17/12/2014 | Yazar: Kaos GL

Avrupa Parlamentosu’nun 21 Kasım’da Tiran’da düzenlediği LGBTİ konferansının sonuçları açıklandı.

‘Kültürel gelenekler LGBTİ’lere ayrımcılığın bahanesi olamaz’ Kaos GL - LGBTİ+ Haber Portalı
Avrupa Parlamentosu’nun 21 Kasım’da Tiran’da düzenlediği LGBTİ konferansının sonuçları açıklandı. Hükümetlerin LGBTİ’lere tüm politika belgelerinde yer vermesi gerektiği vurgulandı.
 
Avrupa Parlamentosu’nun temel haklar ve LGBTİ’lerin ayrımcılıktan korunmasına ilişkin Tiran’da düzenlediği konferansa AKP’li Nursuna Memecan ile CHP’li Binnaz Toprak katılmıştı. Millî Gazete’nin hedef gösterdiği etkinliğe Diyanet’in “eşcinsellik sapıklıktır” şeklinde fetva verdiği iddiası ise CHP’li Aykan Erdemir tarafından Meclis’e taşınmıştı.
 
Konferans sonuçlarını kamuoyuyla paylaşan Avrupa Parlamentosu, LGBTİ dâhil savunmasız grupların temel haklarına saygı, ayrımcılığa maruz kalmamaları ve korunmalarının AB üyeliği için gereken siyasî kriterlerin önemli bir parçası olduğunun altını çizdi.
 
Konferansta öne çıkan meseleler şunlar oldu:
 
LGBTİ’ler tüm politika belgelerine dâhil edilmeli
 
Batı Balkanlarda ve Türkiye’deki tüm azınlıklar ve savunmasız gruplar çoğu zaman ayrımcılık, marjinalleştirilme ve hatta şiddet riskine maruz kalmaktadır.
 
LGBTI dâhil tüm azınlıkların ve savunmasız grupların içerilmelerine yönelik kapsamlı bir yaklaşım benimsemeleri gerekmektedir. İçerme konusunun hükümetin tüm politika belgelerine dâhil edilmesi (ana akımlaştırılması) önemlidir.
 
Ayrıca, sağlık, eğitim, kamu idaresi reformu ve polis gibi kilit politika alanlarında öncelikli faaliyetler tespit edilmelidir.
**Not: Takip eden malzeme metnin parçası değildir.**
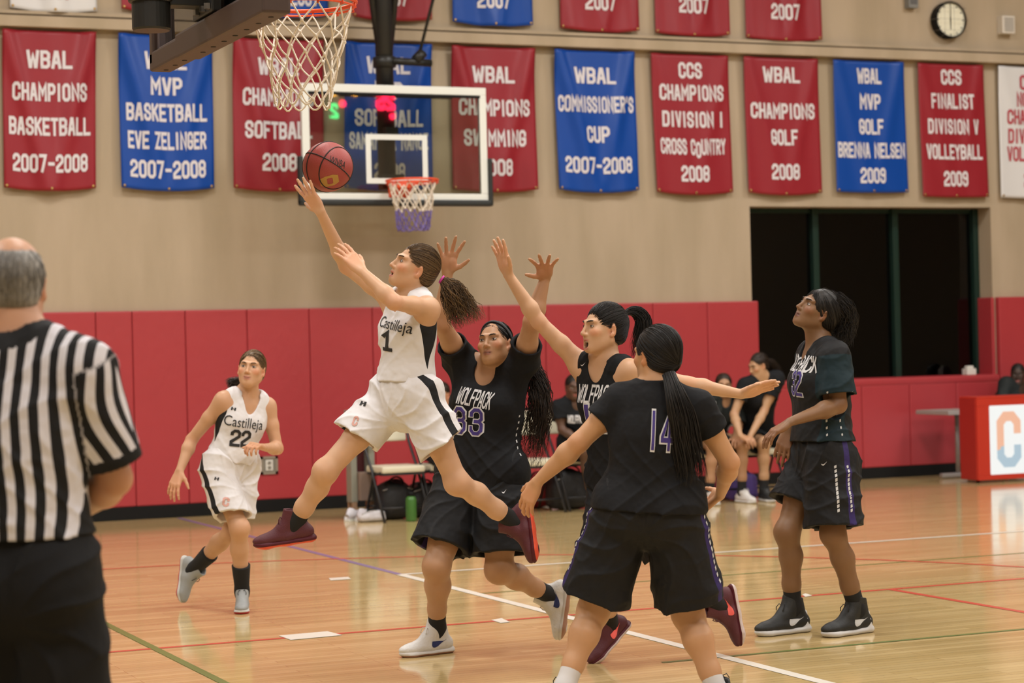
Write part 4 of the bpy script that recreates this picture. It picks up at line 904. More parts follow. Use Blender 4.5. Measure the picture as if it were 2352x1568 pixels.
    if face:
        flush = np.minimum(1, sk*A3(1.14, .84, .80))
        for s in (-1, 1): tint(H(s*.042, .066, -.026), A3(.022, .03, .02)*hs, flush, .7, R); tint(H(s*.075, -.005, -.012), A3(.018, .03, .035)*hs, sk*A3(1.12, .82, .76), .6, R); tint(H(s*.031, .085, .012), A3(.020, .02, .009)*hs, sk*.72, .5, R)
        tint(H(0, .104, -.034), A3(.012, .012, .01)*hs, flush, .5, R); tint(H(0, .092, -.0605), A3(.0235, .016, .0052)*hs, lips, .85, R); tint(H(0, .090, -.0715-mouth), A3(.021, .016, .0062)*hs, lips, .85, R)
        if mouth > .002: tint(H(0, .070, -.066-mouth*.5), A3(.0165, .021, .004+mouth*.5)*hs, (.05, .01, .01), 1, R)
        else: tint(H(0, .092, -.0655), A3(.022, .02, .0018)*hs, np.array(lips)*.35, .8, R)
    attr_c(me, 'tone', np.clip(tone, 0, 1)); body = link('body', me, skm, root)
    if face: face_parts(H, R, hs, root, browc, mouth)
    info = dict(J=J, H=H, R=R, hs=hs, root=root, up=up, fh=fh, fs=fs, ls=ls, lh=lh, pel=pel, L=L, S=S, g=g, fm=fm, chest=chest, rib=rib, waist=waist)
    if hair: hair(info)
    # ---- jersey
    def folds(p):
        q = p @ np.stack([ls, fs, up], 1); x, y, z = q[:, 0], q[:, 1], q[:, 2]; r1 = (1-np.abs(np.sin(z*24+x*13+2.2*np.sin(x*9+z*4)+y*11)))**2; r2 = (1-np.abs(np.sin(x*31-z*17+1.8*np.sin(z*11+y*8))))**2; m1 = .5+.5*np.sin(x*8+z*7+1.3); m2 = .5+.5*np.sin(z*10-x*6+y*9)
        return -.0075*r1*m1-.006*r2*m2+.0025
    if jersey:
        j = jersey; off = j.get('off', .014); F = Field(); torso(F, off, lo=j.get('hem', .06), low=0 if j.get('blouse') or j['kind'] == 'ref' else .016, k=.05); kind = j['kind']
        if j.get('drape'): F.cone(chest-up*.10*S, pel-up*(j.get('hem', .06)+.05), (.126*g)*S+off, j['drape']*g*S+off, .05, n=fm, fl=.82)
        if j.get('blouse'): F.cone(waist-up*.05, waist-up*.08, .135*g*S+off, .135*g*S+off, .05, n=fh, fl=.78)
        for e, sg in (('L', 1), ('R', -1)):
            sj = J['s'+e]; fr_ = .66 if kind == 'tank' else 1
            F.cone(nk-up*.05*S, lerp(nk, sj, fr_)-up*.008, .058*S+off*.8, .053*S*arm+off*.8, .05); F.cone(nk+up*.02*S, lerp(nk, sj, min(.62, fr_))+up*.012*S, .042*S+off*.5, .034*S+off*.8, .04)
            F.cone(lerp(sj, chest, .22 if kind != 'tank' else .42)-up*(.02 if kind != 'tank' else .05)*S, rib+ls*sg*.075*S*g, .058*S+off, .065*S*g+off, .05)
            if kind != 'tank':
                el = J['e'+e]; t = j.get('sleeve', .58); en = lerp(sj, el, t); ax_ = unit(el-sj); F.cone(sj, en, .054*S*arm+off*1.0, .050*S*arm+off*j.get('sflare', 1.3), .03, cut=ax_)
        if j.get('hemn') is not None: F.half(pel-up*j['hem'], -cv(*j['hemn']))
        else: F.half(pel-up*j.get('hem', .06), -up)
        F.warp(folds)
        for e, sg in (('L', 1), ('R', -1)):
            if kind != 'tank':
                el = J['e'+e]; t = j.get('sleeve', .58); en = lerp(sj := J['s'+e], el, t); ax_ = unit(el-sj); F.cone(en-ax_*.016, en+ax_*.05, .050*S*arm+off*j.get('sflare', 1.3)-.013, .050*S*arm+off*j.get('sflare', 1.3)-.011, .004, 's')
        nc = j.get('neck', .066)*S; F.cone(nk-up*.02*S+fs*.004, nk+up*.12*S+fs*.02, nc, nc*1.3, .006, 's')
        if kind == 'tank': F.cone(nk-up*.015*S+fs*.05, nk-up*j.get('vee', .085)*S+fs*.12, nc*.95, .016, .008, 's')
        else: F.cone(nk-up*.005*S+fs*.03, nk-up*.035*S+fs*.10, nc*.9, nc*.72, .008, 's')
        V, Q = F.mesh(vox); V = laplace(V, Q, 1, .4); me = np_mesh('jersey', V, Q); c_ = pel+up*.6*L; d_ = V-c_
        if kind == 'ref':
            u_ = d_ @ ls; lat = u_+.004*np.sin((V @ up)*13+u_*9); a_ = np.zeros(len(V))
            for e, sg in (('L', 1), ('R', -1)):
                sj, el = J['s'+e], J['e'+e]; ax_ = unit(el-sj); pr = unit(np.cross(ax_, fs)); pf = np.cross(pr, ax_); t = (V-sj) @ ax_; rad = np.linalg.norm(V-sj-t[:, None]*ax_, axis=1); m = ((V-sj) @ (ls*sg) > .012) & (rad < .12*S) & (t > -.02)
                th = np.arctan2((V-sj) @ pr, np.abs((V-sj) @ pf)+.02); lat[m] = (th*.085+.018*np.sin(t*16))[m]+.01; a_[m & (t > np.linalg.norm(el-sj)*j.get('sleeve', .58)-.035)] = 1
            colr = np.linalg.norm(V-(nk+up*.005), axis=1) < nc*1.42; a_[colr] = 1; attr_f(me, 'sd', lat/j['pitch']+.12); attr_f(me, 'trim', a_)
        else:
            ang = np.arctan2(np.abs(d_ @ ls), np.abs(d_ @ fm)+1e-6); hgt = (d_ @ up)/L; sdv = (np.where(hgt < .33, ang-1.18-.42*np.clip((.12-hgt)/.42, 0, 1.5), -1))
            for e in 'LR':
                sj, el = J['s'+e], J['e'+e]; ax_ = unit(el-sj); t = (V-sj) @ ax_; rad = np.linalg.norm(V-sj-t[:, None]*ax_, axis=1); sdv = np.where((t > .0) & (rad < .12*S) & ((V-sj) @ (ls*(1 if e == 'L' else -1)) > -.02), 5., sdv) if j.get('slv') else sdv
            attr_f(me, 'sd', sdv)
        info['jersey'] = link('jersey', me, j['mat'], root)
    if shorts:
        sh = shorts; F = Field(); off = .018; F.cone(pR+up*.05, pL+up*.05, .100*g*S+off, .100*g*S+off, .05, n=fh, fl=1.0); F.cone(pel+up*.0, waist-up*.02*S, .142*g*S+off, .122*g*S+off*.8, .05, n=fh, fl=.78); ax_ = {}
        for s in (-1, 1): F.ell(pel-fh*.06*S+lh*s*.07*S*g-up*.02*S, A3(.085, .08, .09)*S*g+off, .05, R=np.stack([lh, fh, up], 1))
        for e, sg in (('L', 1), ('R', -1)):
            h_, kn = J['p'+e], J['k'+e]; t = sh['len'][0 if e == 'L' else 1]; en = lerp(h_, kn, t)+lh*sg*.012; d_ = unit(en-h_); cn = d_ if 'cut' not in sh else unit(d_+cv(*sh['cut'][0 if e == 'L' else 1])); ax_[e] = (h_, en, d_, cn)
            F.cone(h_, en, .112*S*g+off*.5, sh['flare']*S, .022, n=fh, fl=sh.get('flat', .95), cut=cn)
        def fold2(p):
            q = p @ np.stack([lh, fh, up], 1); q = q-(pel-up*.08) @ np.stack([lh, fh, up], 1); x, y, z = q[:, 0], q[:, 1], q[:, 2]; an_ = np.arctan2(x, -z+.0001); rr = np.sqrt(x*x+z*z); r1 = (1-np.abs(np.sin(an_*5.5+1.5*np.sin(rr*13)+y*7)))**2*np.clip(rr*6, 0, 1); r2 = (1-np.abs(np.sin(z*19+x*15+2*np.sin(x*10+y*9))))**2*(.5+.5*np.sin(x*9+z*11))
            return -.010*r1-.007*r2+.004
        F.warp(fold2)
        F.half(waist-up*.02*S, up)
        for e in 'LR':                      # the hems hang open
            h_, en, d_, cn = ax_[e]; F.cone(en-d_*.07, en+d_*.06, sh['flare']*S*.70, sh['flare']*S*.93-.008, .004, 's', n=fh, fl=sh.get('flat', .95))
        V, Q = F.mesh(vox); V = laplace(V, Q, 1, .4); me = np_mesh('shorts', V, Q)
        mid = (V-pel) @ lh; sd = np.zeros(len(V))
        for e, sg in (('L', 1), ('R', -1)):
            h_, en, d_, cn = ax_[e]; m = mid*sg >= 0; out = unit(lh*sg-d_*(d_ @ (lh*sg))); fw = np.cross(out, d_); q = V[m]-h_; sd[m] = np.arctan2(q @ unit(fw)*sg, q @ out)*.12; sd[m] = np.where(np.abs(sd[m]) > .36, 9, sd[m])
        attr_f(me, 'sd', sd); info['shorts'] = link('shorts', me, sh['mat'], root); info['legax'] = ax_
    for e in 'LR':
        an, kn, to = J['a'+e], J['k'+e], J['t'+e]; sd = unit(kn-an)
        if socks:
            m_, ln = socks; F = Field(); c1 = lerp(an, kn, ln); F.cone(an+(an-kn)*.02, c1, .041*S, (.045 if ln < .4 else .056)*S, .02, cut=sd); o_, f_, _, u_, k_ = foot_frame(J, e, shoes or {}, S); F.cone(an, o_+f_*.07*k_+u_*.06*k_, .039*S, .030*S, .03); V, Q = F.mesh(vox); link('sock', np_mesh('sock', laplace(V, Q), Q), m_, root)
        if shoes: shoe(info, e, shoes, vox)
    return info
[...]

Bu faaliyetler uygulamayı teminen ölçülebilir kıstaslar içermelidir.
 
Ayrımcılık çeşitleri özel olarak ele alınmalı
 
Sağlıklı bir uygulamanın temin edilmesi amacıyla tüm mevzuat ve politika araçlarına ölçülebilir kıstaslar dâhil edilmelidir.
 
Cinsel yönelim ve toplumsal cinsiyet kimliğine dayalı ayrımcılık kanunlarda yasaklanmalı ve azınlık mensuplarının haklarından eşit şekilde faydalanabilmeleri için tedbirler alınmalıdır.
 
Ayrımcılığın dayandığı temeller arasında bir önceliklendirme yapmaktan kaçınılmalı ve ayırımcılığın birçok çeşidi özel olarak ele alınmalıdır.
 
Kültürel gelenekler ayrımcılık bahanesi olmamalı
 
Şiddet, nefret söylemi ve ayırımcılık vakalarının gündeme getirilmesi ve polis ve yargı kurumları tarafından yeterince takip edilerek gerekli yaptırımların uygulanması için çaba gösterilmelidir.
 
Kültürel gelenekler ayırımcılığa göz yumulması için bahane olarak kullanılmamalıdır.
 
Parlamentolar, İnsan Hakları Kurumları ve Sivil Toplum, insan haklarının korunması ve hoşgörülü ve farklılıklara saygı duyan demokratik toplumların geliştirilmesinde kilit rol oynamaktadır.
 
“Benim Çocuğum” filmi teşvik edilmeli
 
Yönetmeni/girişimcisi konferansa katılan ’Parada’ ya da ’Benim Çocuğum’ gibi hoşgörü ve anlayışı teşvik eden film ve belgesellerin dağıtımı bu bağlamda teşvik edilmektedir.
 
STK’lar gibi devlet dışı kuruluşlar ve medyanın özgür şekilde faaliyet gösterebileceği, ifade ve toplanma özgürlüklerinin garanti altına alındığı bir ortamın var olması, bir ülkenin demokratik geçmişine ilişkin kilit bir göstergedir.